*AIM OF THE EXERCISE:*
Set down the full listing exactly, character for character.

*DATA SEGMENT:*
---
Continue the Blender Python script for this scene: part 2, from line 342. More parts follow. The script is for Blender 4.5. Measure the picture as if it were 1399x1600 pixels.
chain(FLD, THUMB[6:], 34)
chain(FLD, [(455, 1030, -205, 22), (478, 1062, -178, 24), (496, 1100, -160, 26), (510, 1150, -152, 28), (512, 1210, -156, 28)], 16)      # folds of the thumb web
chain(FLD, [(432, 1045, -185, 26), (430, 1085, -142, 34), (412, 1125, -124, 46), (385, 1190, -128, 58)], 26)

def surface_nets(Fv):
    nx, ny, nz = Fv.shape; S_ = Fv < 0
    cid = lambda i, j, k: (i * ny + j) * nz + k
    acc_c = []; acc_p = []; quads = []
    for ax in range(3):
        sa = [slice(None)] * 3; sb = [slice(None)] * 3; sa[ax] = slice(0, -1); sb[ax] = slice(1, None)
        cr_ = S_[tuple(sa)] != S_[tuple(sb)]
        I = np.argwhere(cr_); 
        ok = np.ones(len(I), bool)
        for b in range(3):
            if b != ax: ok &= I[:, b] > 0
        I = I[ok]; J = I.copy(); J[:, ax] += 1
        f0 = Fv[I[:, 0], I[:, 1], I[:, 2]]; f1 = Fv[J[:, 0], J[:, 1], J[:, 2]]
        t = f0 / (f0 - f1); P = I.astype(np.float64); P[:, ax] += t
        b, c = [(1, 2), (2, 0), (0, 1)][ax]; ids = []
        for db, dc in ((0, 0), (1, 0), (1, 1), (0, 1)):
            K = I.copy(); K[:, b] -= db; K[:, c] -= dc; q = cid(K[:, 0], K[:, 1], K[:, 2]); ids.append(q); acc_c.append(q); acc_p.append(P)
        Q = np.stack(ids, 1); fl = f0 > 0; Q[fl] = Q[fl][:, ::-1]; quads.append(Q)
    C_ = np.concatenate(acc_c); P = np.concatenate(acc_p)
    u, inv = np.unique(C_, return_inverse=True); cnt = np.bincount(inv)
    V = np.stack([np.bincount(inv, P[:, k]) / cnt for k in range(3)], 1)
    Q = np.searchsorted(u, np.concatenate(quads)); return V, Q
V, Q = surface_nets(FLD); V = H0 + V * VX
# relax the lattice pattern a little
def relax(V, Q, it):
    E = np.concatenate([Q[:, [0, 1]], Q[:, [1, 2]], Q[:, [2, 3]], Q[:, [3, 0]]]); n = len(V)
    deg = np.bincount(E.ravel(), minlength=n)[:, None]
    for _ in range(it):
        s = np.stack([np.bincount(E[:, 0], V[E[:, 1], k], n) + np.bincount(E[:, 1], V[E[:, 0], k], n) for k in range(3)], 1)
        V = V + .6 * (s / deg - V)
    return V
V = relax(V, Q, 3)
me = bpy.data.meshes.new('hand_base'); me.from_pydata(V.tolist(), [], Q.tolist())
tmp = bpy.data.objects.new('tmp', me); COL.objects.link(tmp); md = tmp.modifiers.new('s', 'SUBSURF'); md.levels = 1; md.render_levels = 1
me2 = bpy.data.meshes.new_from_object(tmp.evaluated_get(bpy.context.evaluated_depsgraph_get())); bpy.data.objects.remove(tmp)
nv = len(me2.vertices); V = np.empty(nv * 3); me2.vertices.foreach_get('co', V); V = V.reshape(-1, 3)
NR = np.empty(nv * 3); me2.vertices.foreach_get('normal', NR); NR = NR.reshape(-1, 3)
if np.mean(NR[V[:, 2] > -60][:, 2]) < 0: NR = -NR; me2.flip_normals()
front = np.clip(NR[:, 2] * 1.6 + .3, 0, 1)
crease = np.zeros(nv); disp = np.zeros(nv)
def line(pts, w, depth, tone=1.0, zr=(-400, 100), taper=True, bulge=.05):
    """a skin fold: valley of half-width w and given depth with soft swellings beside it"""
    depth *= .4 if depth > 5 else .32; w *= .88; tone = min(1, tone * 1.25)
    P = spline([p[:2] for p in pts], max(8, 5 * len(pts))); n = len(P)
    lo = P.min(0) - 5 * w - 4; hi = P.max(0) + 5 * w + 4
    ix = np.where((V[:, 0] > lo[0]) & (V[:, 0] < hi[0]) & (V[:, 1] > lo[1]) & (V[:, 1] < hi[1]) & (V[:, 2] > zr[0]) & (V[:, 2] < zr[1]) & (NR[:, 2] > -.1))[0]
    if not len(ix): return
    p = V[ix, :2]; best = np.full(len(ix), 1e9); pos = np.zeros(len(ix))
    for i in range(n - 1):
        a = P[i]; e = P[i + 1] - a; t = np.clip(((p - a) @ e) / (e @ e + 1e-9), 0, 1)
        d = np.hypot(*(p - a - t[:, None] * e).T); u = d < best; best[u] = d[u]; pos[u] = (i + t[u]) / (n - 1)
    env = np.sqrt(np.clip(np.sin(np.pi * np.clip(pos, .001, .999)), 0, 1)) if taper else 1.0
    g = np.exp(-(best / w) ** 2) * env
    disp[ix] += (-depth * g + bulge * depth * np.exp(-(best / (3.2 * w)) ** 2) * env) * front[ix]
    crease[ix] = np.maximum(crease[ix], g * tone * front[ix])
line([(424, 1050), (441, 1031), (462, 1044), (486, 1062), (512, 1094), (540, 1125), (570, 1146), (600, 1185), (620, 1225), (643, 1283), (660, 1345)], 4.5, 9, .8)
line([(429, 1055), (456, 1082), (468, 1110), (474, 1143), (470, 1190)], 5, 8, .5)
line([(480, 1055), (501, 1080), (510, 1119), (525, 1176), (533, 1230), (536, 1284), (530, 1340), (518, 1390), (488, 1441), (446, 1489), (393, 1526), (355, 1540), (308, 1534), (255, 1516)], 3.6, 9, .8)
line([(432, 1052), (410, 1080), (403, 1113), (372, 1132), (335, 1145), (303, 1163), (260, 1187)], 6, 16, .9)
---
*RESULT OF THE TASK:*
Continue the Blender Python script for this scene: part 2, from line 342. More parts follow. The script is for Blender 4.5. Measure the picture as if it were 1399x1600 pixels.
chain(FLD, THUMB[6:], 34)
chain(FLD, [(455, 1030, -205, 22), (478, 1062, -178, 24), (496, 1100, -160, 26), (510, 1150, -152, 28), (512, 1210, -156, 28)], 16)      # folds of the thumb web
chain(FLD, [(432, 1045, -185, 26), (430, 1085, -142, 34), (412, 1125, -124, 46), (385, 1190, -128, 58)], 26)

def surface_nets(Fv):
    nx, ny, nz = Fv.shape; S_ = Fv < 0
    cid = lambda i, j, k: (i * ny + j) * nz + k
    acc_c = []; acc_p = []; quads = []
    for ax in range(3):
        sa = [slice(None)] * 3; sb = [slice(None)] * 3; sa[ax] = slice(0, -1); sb[ax] = slice(1, None)
        cr_ = S_[tuple(sa)] != S_[tuple(sb)]
        I = np.argwhere(cr_); 
        ok = np.ones(len(I), bool)
        for b in range(3):
            if b != ax: ok &= I[:, b] > 0
        I = I[ok]; J = I.copy(); J[:, ax] += 1
        f0 = Fv[I[:, 0], I[:, 1], I[:, 2]]; f1 = Fv[J[:, 0], J[:, 1], J[:, 2]]
        t = f0 / (f0 - f1); P = I.astype(np.float64); P[:, ax] += t
        b, c = [(1, 2), (2, 0), (0, 1)][ax]; ids = []
        for db, dc in ((0, 0), (1, 0), (1, 1), (0, 1)):
            K = I.copy(); K[:, b] -= db; K[:, c] -= dc; q = cid(K[:, 0], K[:, 1], K[:, 2]); ids.append(q); acc_c.append(q); acc_p.append(P)
        Q = np.stack(ids, 1); fl = f0 > 0; Q[fl] = Q[fl][:, ::-1]; quads.append(Q)
    C_ = np.concatenate(acc_c); P = np.concatenate(acc_p)
    u, inv = np.unique(C_, return_inverse=True); cnt = np.bincount(inv)
    V = np.stack([np.bincount(inv, P[:, k]) / cnt for k in range(3)], 1)
    Q = np.searchsorted(u, np.concatenate(quads)); return V, Q
V, Q = surface_nets(FLD); V = H0 + V * VX
# relax the lattice pattern a little
def relax(V, Q, it):
    E = np.concatenate([Q[:, [0, 1]], Q[:, [1, 2]], Q[:, [2, 3]], Q[:, [3, 0]]]); n = len(V)
    deg = np.bincount(E.ravel(), minlength=n)[:, None]
    for _ in range(it):
        s = np.stack([np.bincount(E[:, 0], V[E[:, 1], k], n) + np.bincount(E[:, 1], V[E[:, 0], k], n) for k in range(3)], 1)
        V = V + .6 * (s / deg - V)
    return V
V = relax(V, Q, 3)
me = bpy.data.meshes.new('hand_base'); me.from_pydata(V.tolist(), [], Q.tolist())
tmp = bpy.data.objects.new('tmp', me); COL.objects.link(tmp); md = tmp.modifiers.new('s', 'SUBSURF'); md.levels = 1; md.render_levels = 1
me2 = bpy.data.meshes.new_from_object(tmp.evaluated_get(bpy.context.evaluated_depsgraph_get())); bpy.data.objects.remove(tmp)
nv = len(me2.vertices); V = np.empty(nv * 3); me2.vertices.foreach_get('co', V); V = V.reshape(-1, 3)
NR = np.empty(nv * 3); me2.vertices.foreach_get('normal', NR); NR = NR.reshape(-1, 3)
if np.mean(NR[V[:, 2] > -60][:, 2]) < 0: NR = -NR; me2.flip_normals()
front = np.clip(NR[:, 2] * 1.6 + .3, 0, 1)
crease = np.zeros(nv); disp = np.zeros(nv)
def line(pts, w, depth, tone=1.0, zr=(-400, 100), taper=True, bulge=.05):
    """a skin fold: valley of half-width w and given depth with soft swellings beside it"""
    depth *= .4 if depth > 5 else .32; w *= .88; tone = min(1, tone * 1.25)
    P = spline([p[:2] for p in pts], max(8, 5 * len(pts))); n = len(P)
    lo = P.min(0) - 5 * w - 4; hi = P.max(0) + 5 * w + 4
    ix = np.where((V[:, 0] > lo[0]) & (V[:, 0] < hi[0]) & (V[:, 1] > lo[1]) & (V[:, 1] < hi[1]) & (V[:, 2] > zr[0]) & (V[:, 2] < zr[1]) & (NR[:, 2] > -.1))[0]
    if not len(ix): return
    p = V[ix, :2]; best = np.full(len(ix), 1e9); pos = np.zeros(len(ix))
    for i in range(n - 1):
        a = P[i]; e = P[i + 1] - a; t = np.clip(((p - a) @ e) / (e @ e + 1e-9), 0, 1)
        d = np.hypot(*(p - a - t[:, None] * e).T); u = d < best; best[u] = d[u]; pos[u] = (i + t[u]) / (n - 1)
    env = np.sqrt(np.clip(np.sin(np.pi * np.clip(pos, .001, .999)), 0, 1)) if taper else 1.0
    g = np.exp(-(best / w) ** 2) * env
    disp[ix] += (-depth * g + bulge * depth * np.exp(-(best / (3.2 * w)) ** 2) * env) * front[ix]
    crease[ix] = np.maximum(crease[ix], g * tone * front[ix])
line([(424, 1050), (441, 1031), (462, 1044), (486, 1062), (512, 1094), (540, 1125), (570, 1146), (600, 1185), (620, 1225), (643, 1283), (660, 1345)], 4.5, 9, .8)
line([(429, 1055), (456, 1082), (468, 1110), (474, 1143), (470, 1190)], 5, 8, .5)
line([(480, 1055), (501, 1080), (510, 1119), (525, 1176), (533, 1230), (536, 1284), (530, 1340), (518, 1390), (488, 1441), (446, 1489), (393, 1526), (355, 1540), (308, 1534), (255, 1516)], 3.6, 9, .8)
line([(432, 1052), (410, 1080), (403, 1113), (372, 1132), (335, 1145), (303, 1163), (260, 1187)], 6, 16, .9)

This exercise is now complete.